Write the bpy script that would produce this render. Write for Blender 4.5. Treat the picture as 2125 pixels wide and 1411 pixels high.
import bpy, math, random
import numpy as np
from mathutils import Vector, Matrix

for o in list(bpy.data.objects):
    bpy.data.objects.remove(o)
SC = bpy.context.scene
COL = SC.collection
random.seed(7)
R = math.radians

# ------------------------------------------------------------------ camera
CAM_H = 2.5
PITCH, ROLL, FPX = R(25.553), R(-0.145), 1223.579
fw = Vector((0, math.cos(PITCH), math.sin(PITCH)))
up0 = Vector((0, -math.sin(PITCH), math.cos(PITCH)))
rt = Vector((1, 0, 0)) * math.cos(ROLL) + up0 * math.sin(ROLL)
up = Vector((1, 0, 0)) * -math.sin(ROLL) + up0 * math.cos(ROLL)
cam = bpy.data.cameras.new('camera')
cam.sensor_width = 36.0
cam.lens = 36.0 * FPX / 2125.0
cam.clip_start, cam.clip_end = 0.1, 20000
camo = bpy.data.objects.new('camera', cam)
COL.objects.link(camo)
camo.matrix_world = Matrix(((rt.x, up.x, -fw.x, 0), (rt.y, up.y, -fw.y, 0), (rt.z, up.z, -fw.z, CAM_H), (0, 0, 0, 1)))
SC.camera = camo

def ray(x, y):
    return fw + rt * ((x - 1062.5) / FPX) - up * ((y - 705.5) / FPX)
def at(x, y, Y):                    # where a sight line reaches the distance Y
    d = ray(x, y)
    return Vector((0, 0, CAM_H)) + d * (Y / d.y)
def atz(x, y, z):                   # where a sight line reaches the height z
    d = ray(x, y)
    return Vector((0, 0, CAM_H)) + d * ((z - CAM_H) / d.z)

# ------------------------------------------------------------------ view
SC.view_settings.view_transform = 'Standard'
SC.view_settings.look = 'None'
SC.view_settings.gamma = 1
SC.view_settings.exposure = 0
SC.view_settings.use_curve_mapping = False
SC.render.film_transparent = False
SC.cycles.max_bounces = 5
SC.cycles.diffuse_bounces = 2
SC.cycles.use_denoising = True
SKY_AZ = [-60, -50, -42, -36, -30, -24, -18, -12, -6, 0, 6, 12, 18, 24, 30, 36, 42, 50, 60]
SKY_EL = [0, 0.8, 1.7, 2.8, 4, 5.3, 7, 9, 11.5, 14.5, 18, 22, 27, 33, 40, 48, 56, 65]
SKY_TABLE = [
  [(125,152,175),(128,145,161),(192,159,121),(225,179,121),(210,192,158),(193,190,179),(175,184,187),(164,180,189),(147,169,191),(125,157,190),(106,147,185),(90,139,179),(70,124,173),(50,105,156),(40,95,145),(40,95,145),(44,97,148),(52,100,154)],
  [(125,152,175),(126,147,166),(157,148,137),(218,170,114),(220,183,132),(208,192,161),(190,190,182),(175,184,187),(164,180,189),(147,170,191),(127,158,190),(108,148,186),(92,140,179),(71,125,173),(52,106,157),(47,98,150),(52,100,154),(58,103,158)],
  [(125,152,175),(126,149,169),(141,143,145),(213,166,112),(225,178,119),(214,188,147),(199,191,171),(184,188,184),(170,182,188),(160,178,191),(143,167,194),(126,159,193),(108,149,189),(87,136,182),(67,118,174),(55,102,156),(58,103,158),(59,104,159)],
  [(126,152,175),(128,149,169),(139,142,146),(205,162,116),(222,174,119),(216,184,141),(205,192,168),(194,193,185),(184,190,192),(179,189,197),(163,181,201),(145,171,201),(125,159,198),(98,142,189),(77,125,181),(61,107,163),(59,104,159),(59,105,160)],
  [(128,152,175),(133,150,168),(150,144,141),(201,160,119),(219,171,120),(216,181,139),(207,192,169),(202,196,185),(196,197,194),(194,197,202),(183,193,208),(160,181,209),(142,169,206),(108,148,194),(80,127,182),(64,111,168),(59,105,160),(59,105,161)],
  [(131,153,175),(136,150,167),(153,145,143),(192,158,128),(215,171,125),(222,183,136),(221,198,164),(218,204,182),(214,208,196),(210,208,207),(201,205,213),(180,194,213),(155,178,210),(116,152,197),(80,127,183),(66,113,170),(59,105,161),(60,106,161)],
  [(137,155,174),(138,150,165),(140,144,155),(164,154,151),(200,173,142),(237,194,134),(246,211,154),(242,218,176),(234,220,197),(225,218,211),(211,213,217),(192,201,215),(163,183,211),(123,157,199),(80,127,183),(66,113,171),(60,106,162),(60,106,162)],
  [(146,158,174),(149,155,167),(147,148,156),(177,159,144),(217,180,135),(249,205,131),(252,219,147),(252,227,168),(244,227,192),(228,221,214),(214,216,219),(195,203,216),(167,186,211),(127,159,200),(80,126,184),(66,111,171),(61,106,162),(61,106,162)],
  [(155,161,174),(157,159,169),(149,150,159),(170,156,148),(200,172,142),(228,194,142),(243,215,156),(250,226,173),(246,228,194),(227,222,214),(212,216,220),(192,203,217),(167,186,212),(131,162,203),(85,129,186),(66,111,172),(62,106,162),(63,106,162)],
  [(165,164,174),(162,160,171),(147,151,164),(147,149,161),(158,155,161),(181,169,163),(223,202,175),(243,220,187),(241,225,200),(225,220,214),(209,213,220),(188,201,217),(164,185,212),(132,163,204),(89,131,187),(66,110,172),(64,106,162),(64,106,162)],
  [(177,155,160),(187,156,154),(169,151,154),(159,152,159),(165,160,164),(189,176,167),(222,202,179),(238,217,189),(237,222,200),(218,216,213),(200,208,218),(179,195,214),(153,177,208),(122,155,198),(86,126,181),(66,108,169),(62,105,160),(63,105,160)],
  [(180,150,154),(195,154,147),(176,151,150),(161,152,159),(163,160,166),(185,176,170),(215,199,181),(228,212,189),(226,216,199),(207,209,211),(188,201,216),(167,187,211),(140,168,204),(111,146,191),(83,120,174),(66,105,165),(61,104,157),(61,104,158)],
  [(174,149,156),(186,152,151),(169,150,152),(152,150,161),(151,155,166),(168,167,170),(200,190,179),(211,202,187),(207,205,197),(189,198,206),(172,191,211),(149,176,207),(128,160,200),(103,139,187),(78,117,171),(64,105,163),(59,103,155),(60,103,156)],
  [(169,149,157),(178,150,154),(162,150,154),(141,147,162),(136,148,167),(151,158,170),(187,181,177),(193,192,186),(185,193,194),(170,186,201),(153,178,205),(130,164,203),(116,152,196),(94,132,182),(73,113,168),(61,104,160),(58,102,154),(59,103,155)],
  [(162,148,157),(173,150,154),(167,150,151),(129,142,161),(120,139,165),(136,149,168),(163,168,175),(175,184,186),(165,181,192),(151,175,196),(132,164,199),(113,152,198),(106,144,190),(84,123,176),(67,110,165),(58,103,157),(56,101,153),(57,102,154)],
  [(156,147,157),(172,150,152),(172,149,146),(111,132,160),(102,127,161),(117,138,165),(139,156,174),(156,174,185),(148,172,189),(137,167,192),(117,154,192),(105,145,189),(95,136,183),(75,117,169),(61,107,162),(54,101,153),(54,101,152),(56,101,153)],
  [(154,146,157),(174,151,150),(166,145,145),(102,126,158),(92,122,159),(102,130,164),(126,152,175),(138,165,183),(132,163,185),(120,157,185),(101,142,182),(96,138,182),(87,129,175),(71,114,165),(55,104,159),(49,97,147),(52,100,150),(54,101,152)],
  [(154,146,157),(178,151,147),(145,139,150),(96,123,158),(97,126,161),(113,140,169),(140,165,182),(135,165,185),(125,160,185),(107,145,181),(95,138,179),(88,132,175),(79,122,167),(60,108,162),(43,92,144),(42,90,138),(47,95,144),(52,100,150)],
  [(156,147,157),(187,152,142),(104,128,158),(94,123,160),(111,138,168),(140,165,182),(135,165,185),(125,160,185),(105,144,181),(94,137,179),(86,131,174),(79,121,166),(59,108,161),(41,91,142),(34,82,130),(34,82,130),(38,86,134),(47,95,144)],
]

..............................

DIRECTION ▸ Everything from the first line of the material through the line containing "R = math.radians" is to be printed exactly; lines after that are to be left out.

TASK OUTPUT ▸
Write the bpy script that would produce this render. Write for Blender 4.5. Treat the picture as 2125 pixels wide and 1411 pixels high.
import bpy, math, random
import numpy as np
from mathutils import Vector, Matrix

for o in list(bpy.data.objects):
    bpy.data.objects.remove(o)
SC = bpy.context.scene
COL = SC.collection
random.seed(7)
R = math.radians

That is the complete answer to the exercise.